### PROVIDED DATA
Begin
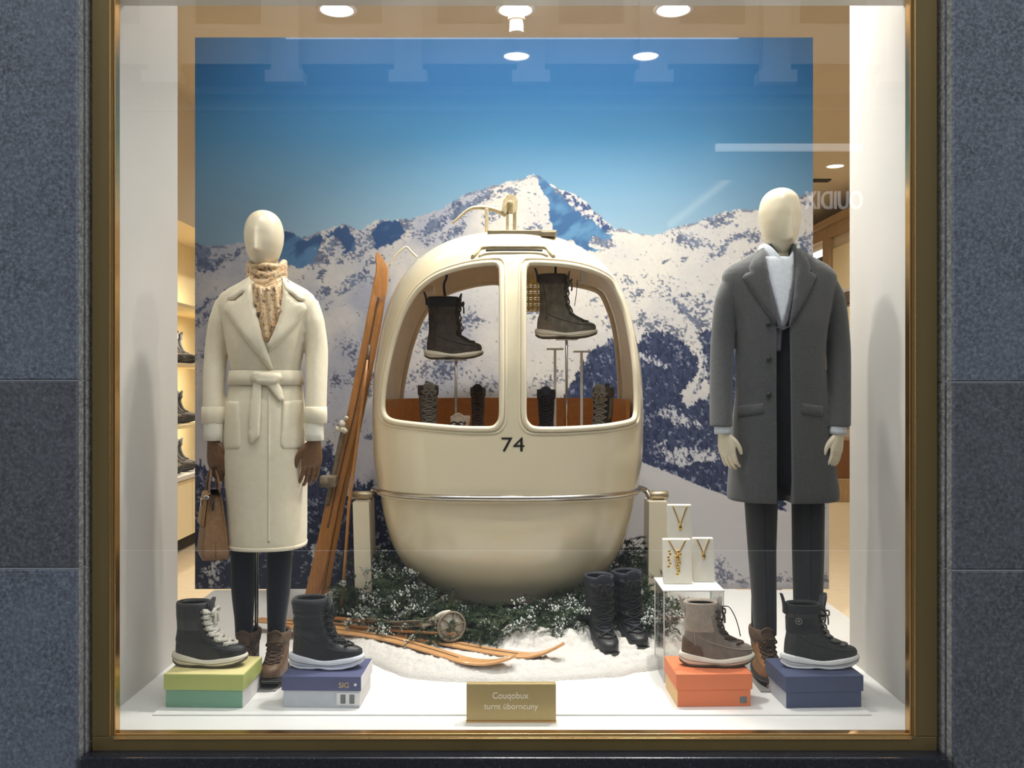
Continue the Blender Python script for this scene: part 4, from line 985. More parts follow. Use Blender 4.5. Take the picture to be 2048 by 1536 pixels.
for px, py, dd in ((1110, 700, 4.42), (1163, 705, 4.42)):
    x = PX(px, dd); t = thing('acrylic_stand', (x, dd, SH), 'clear rod with a small top plate, %s of the right cabin window' % ('beside the centre bar' if px < 1130 else 'near the middle'), 'stand', 'clear stands inside the cabin')
    b = MB(); b.box(x-.006, x+.006, dd-.006, dd+.006, SH+.006, PZ(py, dd)); b.build('rod', M['acrylic_white'], t)
    b = MB(); b.box(x-.04, x+.04, dd-.03, dd+.03, PZ(py, dd), PZ(py, dd)+.008, .002); b.build('plate', M['acrylic_white'], t)
    b = MB(); b.box(x-.04, x+.04, dd-.04, dd+.04, SH, SH+.006, .002); b.build('base', M['acrylic_white'], t)
low = [(858, 4.28, -PI/2+.15, .28, 'grey lace-up boot seen from the front, low in the left cabin window', dict(upper='grey_boot', shaft='grey_boot', collar='dark_brown', lace='lace_grey', tongue='grey_boot', tab=.02)),
       (955, 4.45, -PI/2, .27, 'narrow dark brown boot by the centre bar, low in the left cabin window', dict(upper='dark_brown', shaft='dark_brown', collar='dark_brown', lace='lace_brown', width=.036)),
       (1092, 4.28, -PI/2-.05, .26, 'navy boot with a grey band, low in the right cabin window', dict(upper='navy_boot', shaft='navy_boot', collar='navy_boot', lace='lace_black', tongue='navy_boot', width=.042)),
       (1200, 4.28, -PI/2-.35, .27, 'dark lace-up boot low in the right corner of the right cabin window', dict(upper='black_leather', shaft='grey_boot', collar='dark_brown', lace='lace_grey', tongue='grey_boot', tab=.02))]
for px, d, rz, h, lab, st in low: boot('winter_boot', lab, 'boot', IG, (PX(px, d), d, SH+.001), rz, .26, h, st)
# small fleece slipper boot under the left stand
x = PX(918, 4.06); d = 4.06
boot('slipper_boot', 'short taupe fleece-topped boot under the left cabin stand', 'boot', IG, (x, d, SH+.001), -PI/2-.1, .22, .145, dict(upper='taupe', shaft='taupe', collar='taupe_light', tongue='taupe_light', sole='sole_cream', tread='tread', thick=.024, shaftL=.5, nlace=3))

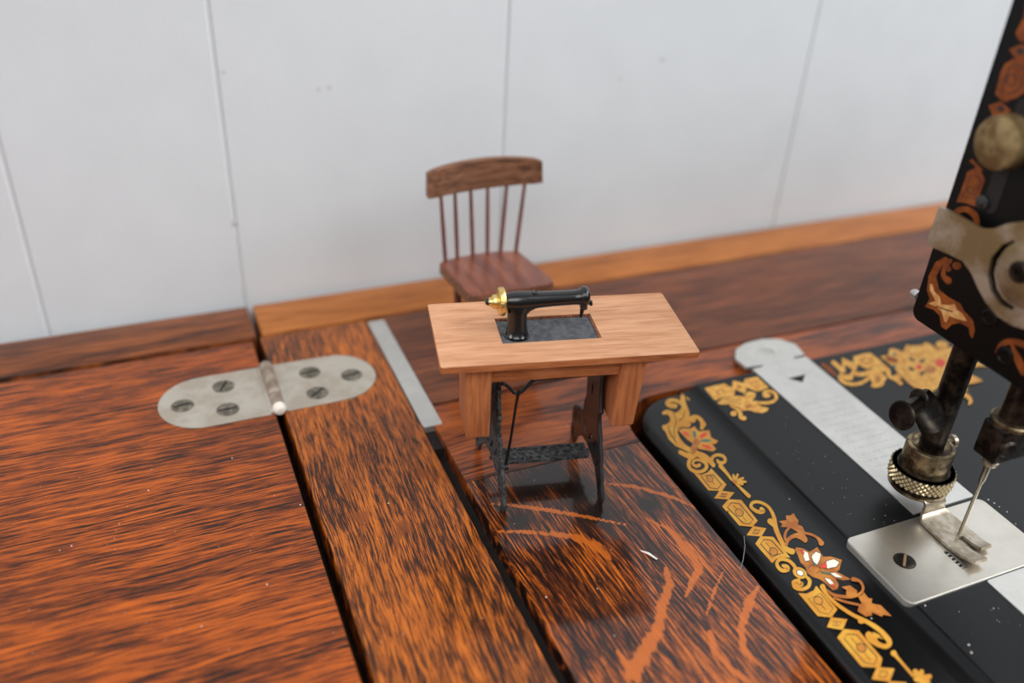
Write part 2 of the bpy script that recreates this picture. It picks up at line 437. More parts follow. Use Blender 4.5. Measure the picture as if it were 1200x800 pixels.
for v_ in me.vertices:
    p = Vector(((v_.co.x + org.x) / S, (v_.co.y + org.y) / S)); best = 0
    for L in FL:
        for (a, wa), (c, wc) in zip(L, L[1:]):
            d, t = dseg(p, a, c); w = wa + (wc - wa) * t
            best = max(best, 1 - .62 * d / max(w, .02)) if d < 3 * w else best
    va.append(best); dd = 0
    for c, r in TOY_SHADE: dd = max(dd, 1 - (p - c).length / (1.6 * r))
    vd.append(max(0, dd))
fa.data.foreach_set('value', va); fd.data.foreach_set('value', vd)
# wood around and below the machine
board('front_rail', 17.95, 75, 2, 7.1, 'border')
board('side_rail', 58.9, 75, 7.15, 28.7, 'border')
# under-frame seen through the gaps, and the cabinet carcass
mb = MB()
mb.box(-2, 17.9, 2.4, 42.2, -3.4, -1.95, 'groove'); mb.box(17.9, 74.6, 28.8, 42.2, -3.4, -1.95, 'groove')
mb.box(9.3, 10.4, 2.4, 31.2, -1.95, -.75, 'groove'); mb.box(9.3, 10.4, 28.6, 39.3, -1.95, -.3, 'groove')
mb.build('under_frame', cab)
mb = MB()
mb.box(-1.5, 0, 3.5, 42, FLZ + 6, -3.45, 'body', .1); mb.box(73, 74.5, 3.5, 42, FLZ + 6, -3.45, 'body', .1)
mb.box(0, 73, 40.5, 42, FLZ + 20, -3.45, 'body', .1); mb.box(0, 73, 3.5, 5, -18, -3.45, 'body', .1)
mb.build('carcass', cab)
for x in (-2, 72.5):
    for y in (3, 39.8):
        mb = MB(); mb.box(x, x + 2.6, y, y + 2.6, FLZ, -3.45, 'body', .15)
        mb.build('leg', cab)
# steel strip let in beside the flap
mb = MB(); mb.prism(rrect(9.46, 29.8, 10.32, 39.1, .12), -.28, .03, 'satin'); mb.build('steel_strip', cab)['label'] = 'dull steel strip let into the wood'
# hinge
def slotted(parent, x, y, z, r, ang, k='screw', dish=.03, slotk='slot', nm='screw'):
    mb = MB()
    mb.lathe((x, y, z - .1), (0, 0, 1), [(r * 1.12, 0), (r * 1.12, .10), (r, .105), (r, .105 + dish * .3), (r * .9, .105 + dish), (0, .105 + dish)], k, 24)
    c, s_ = math.cos(ang), math.sin(ang); w = r * .13; l = r * .9
    q = [(x + c * l * a - s_ * w * b_, y + s_ * l * a + c * w * b_) for a, b_ in ((-1, -1), (1, -1), (1, 1), (-1, 1))]
    mb.prism(q, z, z + .012 + dish, slotk)
    return mb.build(nm, parent)
hin = MB(); yc = 34.75; rr = 1.92
L = [(3.55, yc - rr), (3.55, yc + rr)] + arc(.95, yc, rr, 90, 270, 16); hin.prism(L, -.2, .035, 'hinge')
hl = hin.build('hinge_plate', cab)
for (x, y, a) in ((1.9, 35.62, 1.1), (.05, 34.7, .1), (1.84, 33.8, .05)): slotted(hl, x, y, .035, .44, a)
hin = MB(); L = [(4.25, yc - rr + .02), (4.25, yc + rr)] + arc(6.75, yc, rr - .05, 90, -90, 16); hin.prism(L[::-1], -.2, .035, 'hinge')
hr = hin.build('hinge_plate', cab)
for (x, y, a) in ((5.76, 35.5, .05), (7.53, 34.69, .1), (5.74, 33.78, .7)): slotted(hr, x, y, .035, .44, a)
mb = MB()
mb.lathe((3.93, 34.1, .12), (0, 1, 0), [(.26, 0), (.3, .05), (.3, 1.1), (.285, 1.12), (.285, 1.14), (.3, 1.16), (.3, 2.45), (.26, 2.5)], 'barrel', 20)
mb.lathe((3.93, 33.1, .12), (0, 1, 0), [(.27, 0), (.29, .04), (.29, .95), (.26, 1.0)], 'barrel', 20)
mb.box(3.5, 3.93, 32.9, 36.6, -.15, .1, 'hinge', .03); mb.box(3.93, 4.3, 32.9, 36.6, -.15, .1, 'hinge', .03)
barrel = mb.build('hinge_barrel', cab)
mb = MB(); mb.lathe((3.93, 32.82, .13), (0, 1, 0), [(.0, -.08), (.16, -.05), (.25, .05), (.29, .2), (.29, .3)], 'tip', 20)
mb.build('pin_tip', barrel)['label'] = 'whitish worn pin end'

# ------------------------------------------------------------------ large sewing machine
RZ, DZ = .12, .38
sm = thing('sewing_machine', 'full size black sewing machine with gold floral decals set in the cabinet top', 'sewing machine', (26, 18, 0))
bed = MB()
def ringset(x0, y0, x1, y1, levels, k):
    rings = []
    for off, z in levels: rings.append([(p[0], p[1], z) for p in rrect(x0 + off, y0 + off, x1 - off, y1 - off, max(2.4 - off, .3), 14)])
    n = len(rings[0]); vs = [p for r in rings for p in r]; fs = []
    for i in range(len(rings) - 1):
        for j in range(n):
            q = (j + 1) % n; fs.append((i * n + j, i * n + q, (i + 1) * n + q, (i + 1) * n + j))
    fs.append(tuple(range((len(rings) - 1) * n, len(rings) * n))); fs.append(tuple(range(n))[::-1])
    bed.add(vs, fs, k)
R_ = .42
lv = [(.25, -1.85), (0, -1.2), (0, RZ - R_)] + [(R_ - R_ * math.cos(math.radians(a)), RZ - R_ + R_ * math.sin(math.radians(a))) for a in (15, 30, 45, 60, 75, 90)]
ringset(18.42, 7.4, 58.5, 28.5, lv, 'enamel')
# raised deck with a coved left side
pr = [(21.35, RZ - .05), (21.35, RZ + .002), (21.6, RZ + .012), (21.8, RZ + .04), (21.98, RZ + .09), (22.1, RZ + .16), (22.16, DZ - .05), (22.2, DZ - .015), (22.27, DZ)]
deck = pr + [(58.0, DZ), (58.0, RZ - .05)]
bed.prism(deck, 7.8, 28.35, 'deckenamel', fr=lambda a, b_, c: (a, c, b_), side='enamel')
bed.prism([(22.27, 7.8), (58, 7.8), (58, 28.35), (22.27, 28.35)], None, DZ + .003, 'deckenamel')

# each paint layer lies a hair above the one before it
PAINT = [0]
def onrim(ox, oy, sc):
    PAINT[0] = 0
    return lambda u, v_, l: onz(ox + u / sc, oy + v_ / sc, RZ + .004 + l)
def ondeck(ox, oy, sc):
    PAINT[0] = 0
    return lambda u, v_, l: onz(ox + u / sc, oy + v_ / sc, DZ + .006 + l)
L1 = L2 = L3 = 0
# --- corner scrollwork
A = onrim(760, 440, 8)
bed.poly([(125, 345), (165, 318), (210, 328), (250, 350), (290, 325), (318, 285), (352, 330), (385, 380), (375, 410), (400, 460), (380, 485), (300, 492), (268, 520), (262, 570), (280, 620), (335, 670), (380, 690), (400, 715), (350, 705), (250, 655), (190, 595), (155, 520), (125, 488), (135, 462), (170, 458), (200, 430), (205, 395), (180, 362), (130, 365)], 'gold', A)
bed.stroke([(382, 205), (370, 175), (335, 175), (320, 215), (335, 280), (365, 350), (365, 400)], [52, 44, 44, 44, 42, 36, 30], 'gold', A)
bed.blob((388, 200), 30, 30, 'gold', A)
bed.stroke([(250, 285), (205, 280), (175, 260), (195, 235), (250, 232), (310, 260), (330, 300)], [44, 44, 36, 34, 34, 32, 32], 'gold', A)
bed.stroke([(210, 450), (235, 520), (270, 600), (340, 670), (430, 715), (510, 760), (580, 800)], [30, 60, 58, 46, 50, 52, 52], 'gold', A)
bed.poly([(275, 695), (320, 705), (380, 740), (450, 745), (420, 785), (350, 770), (300, 730)], 'gold', A)
bed.stroke([(390, 400), (425, 385), (470, 395), (505, 440), (500, 490)], [30, 34, 34, 38, 34], 'gold', A); bed.blob((410, 412), 34, 30, 'gold', A)
bed.poly([(530, 430), (540, 465), (510, 500), (490, 480)], 'gold', A)
bed.poly([(278, 515), (330, 490), (390, 495), (430, 470), (455, 505), (480, 520), (570, 508), (590, 580), (655, 612), (630, 640), (600, 642), (638, 690), (600, 715), (540, 700), (470, 690), (430, 660), (400, 625), (360, 600), (325, 560)], 'amber', A, L1)
bed.poly([(285, 515), (330, 498), (390, 503), (430, 482), (450, 512), (480, 528), (562, 516), (580, 585), (640, 612), (625, 632), (590, 640), (628, 690), (600, 705), (540, 692), (470, 682), (430, 652), (400, 615), (360, 590), (330, 553)], 'gold', A, L2)
for k, P_ in (('red', [(308, 520), (345, 522), (378, 548), (386, 572), (352, 562)]), ('teal', [(413, 520), (438, 518), (450, 565), (436, 590), (418, 560)]),
              ('red', [(474, 570), (500, 540), (550, 530), (545, 562), (492, 592)]), ('teal', [(488, 602), (540, 592), (602, 608), (540, 622), (492, 618)]),
              ('red', [(498, 642), (560, 650), (606, 688), (560, 686), (505, 662)])):
    bed.poly(P_, k, A, L3)
bed.stroke([(442, 640), (420, 700)], [55, 60], 'amber', A, L2); bed.blob((450, 622), 36, 34, 'amber', A, L3)
for P_ in ([(230, 350), (262, 420), (240, 500), (250, 590)], [(340, 330), (325, 390), (280, 420)], [(185, 470), (205, 540), (260, 620)], [(270, 500), (300, 480), (360, 485)]):
    bed.stroke(P_, 5, 'umber', A, L3, caps=False)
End
Repeat the records above exactly, from the first line through the line that contains "boot('slipper_boot', 'short taupe", and leave out the pictures.

Continue the Blender Python script for this scene: part 4, from line 985. More parts follow. Use Blender 4.5. Take the picture to be 2048 by 1536 pixels.
for px, py, dd in ((1110, 700, 4.42), (1163, 705, 4.42)):
    x = PX(px, dd); t = thing('acrylic_stand', (x, dd, SH), 'clear rod with a small top plate, %s of the right cabin window' % ('beside the centre bar' if px < 1130 else 'near the middle'), 'stand', 'clear stands inside the cabin')
    b = MB(); b.box(x-.006, x+.006, dd-.006, dd+.006, SH+.006, PZ(py, dd)); b.build('rod', M['acrylic_white'], t)
    b = MB(); b.box(x-.04, x+.04, dd-.03, dd+.03, PZ(py, dd), PZ(py, dd)+.008, .002); b.build('plate', M['acrylic_white'], t)
    b = MB(); b.box(x-.04, x+.04, dd-.04, dd+.04, SH, SH+.006, .002); b.build('base', M['acrylic_white'], t)
low = [(858, 4.28, -PI/2+.15, .28, 'grey lace-up boot seen from the front, low in the left cabin window', dict(upper='grey_boot', shaft='grey_boot', collar='dark_brown', lace='lace_grey', tongue='grey_boot', tab=.02)),
       (955, 4.45, -PI/2, .27, 'narrow dark brown boot by the centre bar, low in the left cabin window', dict(upper='dark_brown', shaft='dark_brown', collar='dark_brown', lace='lace_brown', width=.036)),
       (1092, 4.28, -PI/2-.05, .26, 'navy boot with a grey band, low in the right cabin window', dict(upper='navy_boot', shaft='navy_boot', collar='navy_boot', lace='lace_black', tongue='navy_boot', width=.042)),
       (1200, 4.28, -PI/2-.35, .27, 'dark lace-up boot low in the right corner of the right cabin window', dict(upper='black_leather', shaft='grey_boot', collar='dark_brown', lace='lace_grey', tongue='grey_boot', tab=.02))]
for px, d, rz, h, lab, st in low: boot('winter_boot', lab, 'boot', IG, (PX(px, d), d, SH+.001), rz, .26, h, st)
# small fleece slipper boot under the left stand
x = PX(918, 4.06); d = 4.06
boot('slipper_boot', 'short taupe fleece-topped boot under the left cabin stand', 'boot', IG, (x, d, SH+.001), -PI/2-.1, .22, .145, dict(upper='taupe', shaft='taupe', collar='taupe_light', tongue='taupe_light', sole='sole_cream', tread='tread', thick=.024, shaftL=.5, nlace=3))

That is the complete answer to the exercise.